Verileri alma ve etkin bir şekilde kullanma yeteneği, Kevin Ashton tarafından “Nesnelerin İnternetini belirleyen şey” olarak tanımlanıyor, ancak bu, global organizasyonlar için açıkça başka bir zorluk olarak görünüyor. IoT’yi benimseyen organizasyonların yaklaşık tamamı (%98) verileri analiz edebileceklerini iddia ederken, katılımcıların tamamına yakını da (%96) bu verilerden değer yaratmada zorluklar olduğunu düşünüyorlar. Şirketlerin üçte birinden fazlası (%35), kurumsal ağlardaki verileri ayıklamamakta ve analiz etmemekteler, bu nedenle iş kararlarını iyileştirebilecek bilgilerden yoksun kalmaktalar.

Kozup şöyle diyor, “IoT, dağıtım, ölçek ve karmaşıklık açısından büyürken, ağı ve cihazları korumak için uygun güvenlik yöntemleri ve daha da önemlisi, elde edilen veriler ve anlayış da bunlara ayak uydurmalıdır.
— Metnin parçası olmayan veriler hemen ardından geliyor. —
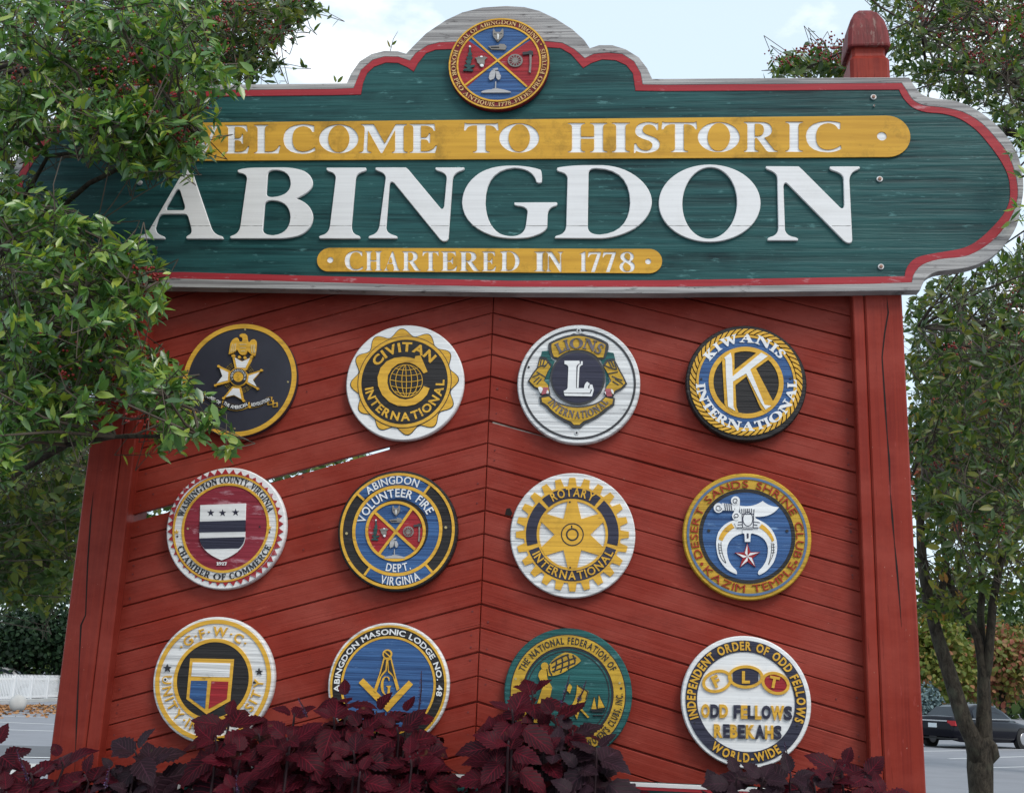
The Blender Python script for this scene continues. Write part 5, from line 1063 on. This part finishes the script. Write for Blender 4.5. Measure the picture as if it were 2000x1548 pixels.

Kurumlar, daha net bir görüş kazanmak ve ofislerindeki IoT aktivitelerinin bir profilini çıkarmak için hemen harekete geçmezlerse, potansiyel olarak kötü amaçlı faaliyetlere maruz kalma riskini taşıyacaklardır. Aruba, müşterilerin tesislerindeki IoT dağıtımlarını hızla değerlendirmelerine ve olabilecek herhangi bir potansiyel tehdidi belirlemelerine izin veriyor.”

Ashton’ın bu konudaki son sözleri de şöyle : “1999’da ortaya çıktığından beri Nesnelerin Interneti ile alay edildi, eleştirildi ve yanlış anlaşıldı. Yine de biz ondan yirmi yıldan daha az bir süre sonra, on binlerce organizasyonun, kendi kendine giden otomobilleri, yolcuları algılayan metroları, telefonla ölümcül hastalıkları teşhis eden algoritmaları ve bir zamanlar imkansız olarak görülen başka pek çok teknolojiyi kullanarak yüz milyonlarca dolar tasarruf ettiği ve kazandığı bir dünyada yaşıyoruz. Gelecek çok daha şaşırtıcı şeyler vaat ediyor. Şimdi verebileceğimiz en önemli karar, nasıl bunun bir parçası olacağımızdır.”

Araştırma yöntemi

Kasım ve Aralık 2016’da toplam 3,100 BT ve iş dünyası kararı vericileri ile görüşüldü. Katılımcılar, en az 500 çalışanı olan, kamu ve özel sektörden ancak endüstriyel, kamu, perakende, sağlık, eğitim, inşaat, finans ve BT/teknoloji/telekomünikasyon sektörlerine odaklı organizasyonlardandı. Görüşmeler, doğru adaylara katılım şansı verildiğine emin olmak için, sıkı birkaç seviyeli eleme sürecinden sonra, hem online hem de telefonla yapıldı. Görüşülen katılımcılar şu ülkelerdendi: İngiltere, İtalya, Almanya, Fransa, Hollanda, İspanya, İsveç, Norveç, Türkiye, BAE, Suudi Arabistan, ABD, Singapur, Japonya, Avustralya, Hindistan, Brezilya, Meksika, Çin ve Güney Kore.